ここには大きな勘違いがある。日本経済は韓国等と異なり輸出依存度が低いという事実である。日本経済は輸出に頼っていると漠然と考えている国民が多いが、日本経済の輸出依存度はむしろ低い。GDPで個人消費が56%を占めるのに対し輸出は14%にすぎない。
低賃金政策で輸出を伸ばそうとしたが輸出は伸びず、個人消費が低迷し経済が縮小したというのが低賃金政策の結果である。
生産性が低いのも日本の労働者の生産効率が悪いわけではない。日本の経営者が無能で付加価値の高い製品やサービスを提供できないから日本の生産性は低いのである。

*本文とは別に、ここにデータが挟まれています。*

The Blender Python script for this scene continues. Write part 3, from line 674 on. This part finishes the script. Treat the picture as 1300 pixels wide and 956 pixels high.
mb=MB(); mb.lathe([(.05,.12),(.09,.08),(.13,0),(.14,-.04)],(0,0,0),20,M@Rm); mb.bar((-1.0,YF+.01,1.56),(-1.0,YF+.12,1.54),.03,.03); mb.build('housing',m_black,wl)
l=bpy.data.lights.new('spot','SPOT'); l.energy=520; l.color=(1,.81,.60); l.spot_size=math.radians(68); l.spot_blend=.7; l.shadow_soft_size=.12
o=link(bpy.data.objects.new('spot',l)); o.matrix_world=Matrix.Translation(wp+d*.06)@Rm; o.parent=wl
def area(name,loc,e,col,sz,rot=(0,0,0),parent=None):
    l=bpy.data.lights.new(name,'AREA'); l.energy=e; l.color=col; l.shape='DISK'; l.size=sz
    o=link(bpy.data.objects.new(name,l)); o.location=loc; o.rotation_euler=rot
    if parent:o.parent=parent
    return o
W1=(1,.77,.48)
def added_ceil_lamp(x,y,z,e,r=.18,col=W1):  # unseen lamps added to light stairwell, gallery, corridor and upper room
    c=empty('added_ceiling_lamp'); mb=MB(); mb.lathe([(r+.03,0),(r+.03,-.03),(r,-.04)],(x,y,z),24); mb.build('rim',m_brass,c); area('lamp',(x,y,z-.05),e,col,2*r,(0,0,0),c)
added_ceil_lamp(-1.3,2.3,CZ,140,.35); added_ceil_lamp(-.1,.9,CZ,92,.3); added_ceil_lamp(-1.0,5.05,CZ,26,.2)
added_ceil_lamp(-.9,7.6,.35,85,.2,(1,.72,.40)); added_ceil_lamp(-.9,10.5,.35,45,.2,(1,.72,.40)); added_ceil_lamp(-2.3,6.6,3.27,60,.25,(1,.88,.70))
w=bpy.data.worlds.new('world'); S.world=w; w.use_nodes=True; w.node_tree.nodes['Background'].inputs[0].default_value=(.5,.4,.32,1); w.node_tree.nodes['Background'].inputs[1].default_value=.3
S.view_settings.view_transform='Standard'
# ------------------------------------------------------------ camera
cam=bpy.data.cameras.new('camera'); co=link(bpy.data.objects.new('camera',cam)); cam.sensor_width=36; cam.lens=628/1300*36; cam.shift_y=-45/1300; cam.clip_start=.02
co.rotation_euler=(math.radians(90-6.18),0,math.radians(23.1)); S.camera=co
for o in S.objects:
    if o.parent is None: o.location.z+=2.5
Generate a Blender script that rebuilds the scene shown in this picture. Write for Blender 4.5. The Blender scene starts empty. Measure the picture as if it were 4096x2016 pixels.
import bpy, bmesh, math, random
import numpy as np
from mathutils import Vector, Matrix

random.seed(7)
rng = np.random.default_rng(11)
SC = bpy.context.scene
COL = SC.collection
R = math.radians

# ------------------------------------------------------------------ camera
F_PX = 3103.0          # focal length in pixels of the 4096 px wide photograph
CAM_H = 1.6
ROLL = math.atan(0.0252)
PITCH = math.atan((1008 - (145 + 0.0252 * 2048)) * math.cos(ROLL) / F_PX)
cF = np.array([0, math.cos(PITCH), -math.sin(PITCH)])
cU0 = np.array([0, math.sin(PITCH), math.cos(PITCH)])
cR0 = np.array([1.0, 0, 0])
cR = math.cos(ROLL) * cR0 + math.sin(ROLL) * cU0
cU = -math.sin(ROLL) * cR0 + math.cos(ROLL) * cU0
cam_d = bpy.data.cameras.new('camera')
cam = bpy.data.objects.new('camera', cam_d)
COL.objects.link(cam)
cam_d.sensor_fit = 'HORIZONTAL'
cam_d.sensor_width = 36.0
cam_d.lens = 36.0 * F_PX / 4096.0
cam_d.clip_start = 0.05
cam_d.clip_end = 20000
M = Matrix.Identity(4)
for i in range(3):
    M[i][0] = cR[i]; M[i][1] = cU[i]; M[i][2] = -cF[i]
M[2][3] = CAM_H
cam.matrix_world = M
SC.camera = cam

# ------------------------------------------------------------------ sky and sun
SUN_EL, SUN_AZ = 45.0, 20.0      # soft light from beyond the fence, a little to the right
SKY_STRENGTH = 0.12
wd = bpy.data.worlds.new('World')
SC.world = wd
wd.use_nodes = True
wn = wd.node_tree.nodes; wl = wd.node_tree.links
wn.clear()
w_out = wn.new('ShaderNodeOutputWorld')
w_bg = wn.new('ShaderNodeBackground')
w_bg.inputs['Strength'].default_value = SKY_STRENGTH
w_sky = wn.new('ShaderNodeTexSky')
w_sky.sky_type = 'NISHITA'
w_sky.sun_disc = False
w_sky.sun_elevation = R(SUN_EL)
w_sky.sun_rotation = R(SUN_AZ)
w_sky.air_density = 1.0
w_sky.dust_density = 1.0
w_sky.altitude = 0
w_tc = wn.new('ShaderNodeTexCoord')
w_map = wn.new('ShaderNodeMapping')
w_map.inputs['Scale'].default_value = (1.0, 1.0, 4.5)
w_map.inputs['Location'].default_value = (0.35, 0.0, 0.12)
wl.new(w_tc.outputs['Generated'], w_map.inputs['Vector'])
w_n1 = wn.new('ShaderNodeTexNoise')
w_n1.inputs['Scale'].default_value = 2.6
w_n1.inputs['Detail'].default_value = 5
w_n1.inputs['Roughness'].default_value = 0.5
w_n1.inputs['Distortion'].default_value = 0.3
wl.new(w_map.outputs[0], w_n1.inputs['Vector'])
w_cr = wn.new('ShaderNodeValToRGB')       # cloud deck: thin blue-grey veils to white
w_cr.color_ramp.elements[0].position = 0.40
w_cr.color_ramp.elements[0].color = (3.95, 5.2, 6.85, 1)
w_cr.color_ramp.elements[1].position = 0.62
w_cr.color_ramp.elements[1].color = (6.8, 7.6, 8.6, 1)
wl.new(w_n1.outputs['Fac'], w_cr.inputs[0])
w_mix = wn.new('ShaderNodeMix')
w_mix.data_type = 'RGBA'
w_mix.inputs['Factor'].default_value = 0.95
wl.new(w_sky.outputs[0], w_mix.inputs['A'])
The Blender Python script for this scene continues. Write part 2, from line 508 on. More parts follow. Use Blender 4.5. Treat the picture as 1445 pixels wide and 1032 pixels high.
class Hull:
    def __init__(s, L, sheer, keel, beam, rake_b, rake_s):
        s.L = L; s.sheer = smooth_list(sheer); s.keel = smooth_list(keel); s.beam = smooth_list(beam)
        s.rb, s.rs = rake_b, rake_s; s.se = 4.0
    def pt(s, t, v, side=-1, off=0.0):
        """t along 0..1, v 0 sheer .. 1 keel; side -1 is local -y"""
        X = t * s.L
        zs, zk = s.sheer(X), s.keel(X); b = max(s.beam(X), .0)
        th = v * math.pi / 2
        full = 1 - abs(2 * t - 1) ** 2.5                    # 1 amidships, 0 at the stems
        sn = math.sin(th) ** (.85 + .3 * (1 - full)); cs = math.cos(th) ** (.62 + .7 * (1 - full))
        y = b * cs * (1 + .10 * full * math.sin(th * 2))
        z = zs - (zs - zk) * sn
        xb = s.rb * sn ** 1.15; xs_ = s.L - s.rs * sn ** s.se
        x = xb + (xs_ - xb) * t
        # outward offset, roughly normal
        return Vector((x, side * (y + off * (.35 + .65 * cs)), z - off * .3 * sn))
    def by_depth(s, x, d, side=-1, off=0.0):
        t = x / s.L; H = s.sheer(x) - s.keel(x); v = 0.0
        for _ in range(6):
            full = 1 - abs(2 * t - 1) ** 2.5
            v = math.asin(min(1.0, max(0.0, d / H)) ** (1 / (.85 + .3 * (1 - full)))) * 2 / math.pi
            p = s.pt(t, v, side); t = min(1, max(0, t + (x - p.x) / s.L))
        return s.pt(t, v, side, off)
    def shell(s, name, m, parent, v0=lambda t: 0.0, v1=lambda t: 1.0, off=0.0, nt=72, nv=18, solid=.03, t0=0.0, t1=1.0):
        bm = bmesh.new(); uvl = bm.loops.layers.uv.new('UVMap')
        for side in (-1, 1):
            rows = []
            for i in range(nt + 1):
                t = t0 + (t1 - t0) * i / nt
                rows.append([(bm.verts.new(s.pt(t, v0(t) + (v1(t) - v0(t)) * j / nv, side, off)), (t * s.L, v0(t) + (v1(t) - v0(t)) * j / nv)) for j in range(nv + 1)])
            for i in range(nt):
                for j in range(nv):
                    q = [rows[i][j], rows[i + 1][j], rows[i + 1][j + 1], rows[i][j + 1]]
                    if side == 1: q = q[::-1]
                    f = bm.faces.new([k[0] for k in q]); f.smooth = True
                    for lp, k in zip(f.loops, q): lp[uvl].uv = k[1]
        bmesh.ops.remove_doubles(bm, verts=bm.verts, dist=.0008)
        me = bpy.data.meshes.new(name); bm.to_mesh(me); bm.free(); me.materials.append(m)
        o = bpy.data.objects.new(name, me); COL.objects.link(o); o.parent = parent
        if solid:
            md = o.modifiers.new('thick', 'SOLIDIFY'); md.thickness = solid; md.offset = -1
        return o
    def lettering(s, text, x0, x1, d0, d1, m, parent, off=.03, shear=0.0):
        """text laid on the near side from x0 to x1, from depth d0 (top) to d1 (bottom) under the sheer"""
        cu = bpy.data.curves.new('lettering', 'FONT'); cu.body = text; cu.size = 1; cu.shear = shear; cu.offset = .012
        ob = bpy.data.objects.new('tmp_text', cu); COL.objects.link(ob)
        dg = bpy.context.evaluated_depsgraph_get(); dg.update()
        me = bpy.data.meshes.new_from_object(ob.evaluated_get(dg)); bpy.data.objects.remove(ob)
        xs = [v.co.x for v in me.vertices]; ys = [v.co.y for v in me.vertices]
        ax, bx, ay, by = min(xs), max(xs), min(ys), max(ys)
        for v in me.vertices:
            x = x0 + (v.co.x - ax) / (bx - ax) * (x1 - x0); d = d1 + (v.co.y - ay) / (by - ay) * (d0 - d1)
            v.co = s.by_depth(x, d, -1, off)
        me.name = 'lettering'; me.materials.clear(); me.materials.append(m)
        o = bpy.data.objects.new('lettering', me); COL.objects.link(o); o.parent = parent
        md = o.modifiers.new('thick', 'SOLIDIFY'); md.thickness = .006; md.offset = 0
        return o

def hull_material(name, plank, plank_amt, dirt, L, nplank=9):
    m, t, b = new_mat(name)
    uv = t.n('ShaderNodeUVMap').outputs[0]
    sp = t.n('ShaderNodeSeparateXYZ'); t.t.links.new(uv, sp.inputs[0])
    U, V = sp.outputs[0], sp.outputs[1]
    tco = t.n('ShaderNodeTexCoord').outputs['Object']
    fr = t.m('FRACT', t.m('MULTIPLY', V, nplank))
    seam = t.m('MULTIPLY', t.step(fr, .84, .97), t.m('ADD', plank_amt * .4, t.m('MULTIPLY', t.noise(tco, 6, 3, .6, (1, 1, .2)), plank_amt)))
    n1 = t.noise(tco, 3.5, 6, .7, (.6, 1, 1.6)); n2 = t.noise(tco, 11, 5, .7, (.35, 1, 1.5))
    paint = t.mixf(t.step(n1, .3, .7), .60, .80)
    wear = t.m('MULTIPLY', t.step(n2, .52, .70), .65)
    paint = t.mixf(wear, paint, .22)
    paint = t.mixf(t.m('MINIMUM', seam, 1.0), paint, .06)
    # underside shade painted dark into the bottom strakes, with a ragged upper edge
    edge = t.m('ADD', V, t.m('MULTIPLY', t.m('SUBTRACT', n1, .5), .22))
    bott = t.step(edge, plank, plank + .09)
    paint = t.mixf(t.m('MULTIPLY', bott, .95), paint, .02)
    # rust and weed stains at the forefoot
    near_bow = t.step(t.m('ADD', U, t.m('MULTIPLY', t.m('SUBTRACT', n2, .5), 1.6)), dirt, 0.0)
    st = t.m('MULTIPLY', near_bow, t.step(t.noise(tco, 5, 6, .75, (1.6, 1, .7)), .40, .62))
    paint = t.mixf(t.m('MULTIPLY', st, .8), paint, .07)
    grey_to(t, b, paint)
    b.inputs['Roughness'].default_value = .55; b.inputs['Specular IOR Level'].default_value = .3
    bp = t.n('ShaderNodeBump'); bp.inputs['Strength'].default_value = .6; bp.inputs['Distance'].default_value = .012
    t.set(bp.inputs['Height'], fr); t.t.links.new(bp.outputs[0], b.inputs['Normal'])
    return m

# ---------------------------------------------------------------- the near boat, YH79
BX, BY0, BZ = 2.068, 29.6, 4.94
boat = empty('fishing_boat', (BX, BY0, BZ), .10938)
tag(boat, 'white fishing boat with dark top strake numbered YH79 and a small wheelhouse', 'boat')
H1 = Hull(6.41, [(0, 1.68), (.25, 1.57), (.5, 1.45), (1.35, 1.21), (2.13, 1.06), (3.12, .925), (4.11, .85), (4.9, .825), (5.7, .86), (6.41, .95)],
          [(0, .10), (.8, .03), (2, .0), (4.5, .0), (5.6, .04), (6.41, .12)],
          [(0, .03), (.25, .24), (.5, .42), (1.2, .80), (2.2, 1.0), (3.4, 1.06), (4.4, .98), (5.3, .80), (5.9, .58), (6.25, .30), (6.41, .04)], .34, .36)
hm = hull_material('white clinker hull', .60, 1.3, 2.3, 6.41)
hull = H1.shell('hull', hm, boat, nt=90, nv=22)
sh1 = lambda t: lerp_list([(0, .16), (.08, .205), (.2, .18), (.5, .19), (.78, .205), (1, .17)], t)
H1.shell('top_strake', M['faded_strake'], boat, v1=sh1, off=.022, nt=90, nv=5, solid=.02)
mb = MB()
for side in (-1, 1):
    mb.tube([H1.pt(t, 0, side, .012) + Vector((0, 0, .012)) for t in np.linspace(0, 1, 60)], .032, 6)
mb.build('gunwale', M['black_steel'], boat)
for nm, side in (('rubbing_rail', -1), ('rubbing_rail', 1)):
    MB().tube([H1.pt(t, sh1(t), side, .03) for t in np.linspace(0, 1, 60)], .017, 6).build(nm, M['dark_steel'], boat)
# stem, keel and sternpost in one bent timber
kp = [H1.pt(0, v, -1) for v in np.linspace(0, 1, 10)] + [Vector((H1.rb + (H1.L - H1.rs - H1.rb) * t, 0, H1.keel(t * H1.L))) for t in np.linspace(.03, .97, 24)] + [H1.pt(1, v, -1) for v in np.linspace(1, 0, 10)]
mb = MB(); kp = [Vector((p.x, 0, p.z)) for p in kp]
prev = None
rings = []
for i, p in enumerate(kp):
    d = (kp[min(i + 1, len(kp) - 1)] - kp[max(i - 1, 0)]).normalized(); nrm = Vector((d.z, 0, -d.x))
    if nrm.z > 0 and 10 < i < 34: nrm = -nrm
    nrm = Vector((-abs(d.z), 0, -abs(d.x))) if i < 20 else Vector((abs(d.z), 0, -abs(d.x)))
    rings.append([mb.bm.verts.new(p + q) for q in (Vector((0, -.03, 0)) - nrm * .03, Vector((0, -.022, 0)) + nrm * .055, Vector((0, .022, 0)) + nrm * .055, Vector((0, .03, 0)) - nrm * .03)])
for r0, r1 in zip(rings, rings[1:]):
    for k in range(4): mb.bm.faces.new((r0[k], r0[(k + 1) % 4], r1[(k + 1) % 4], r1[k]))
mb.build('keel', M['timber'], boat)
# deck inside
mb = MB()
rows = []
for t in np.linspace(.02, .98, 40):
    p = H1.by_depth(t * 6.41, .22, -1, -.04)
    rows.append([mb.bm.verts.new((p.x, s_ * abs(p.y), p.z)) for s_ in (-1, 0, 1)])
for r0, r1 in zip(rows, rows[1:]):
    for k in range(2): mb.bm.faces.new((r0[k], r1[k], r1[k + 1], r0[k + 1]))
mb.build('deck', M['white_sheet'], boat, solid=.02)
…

賃金を抑えたにもかかわらず、世界市場の多くで日本企業は競争力を失った。日本のお家芸であった家電や半導体、液晶分野などは見る影もない。
これは賃金の問題とみるよりは経営者の無能に原因があるとみる方がはるかに合理的てある。日経新聞も書いているが、まず賃金を上げるのは一つの有効な方法である。その賃金水準で競争力がもてないような製品やサービスしか供給できないような企業はつぶれればいいのである。
いつまでも低付加価値の競争力の乏しい製品しか作れない企業を存続させる護送船団方式を続けていれば、日本経済は衰退するばかりである。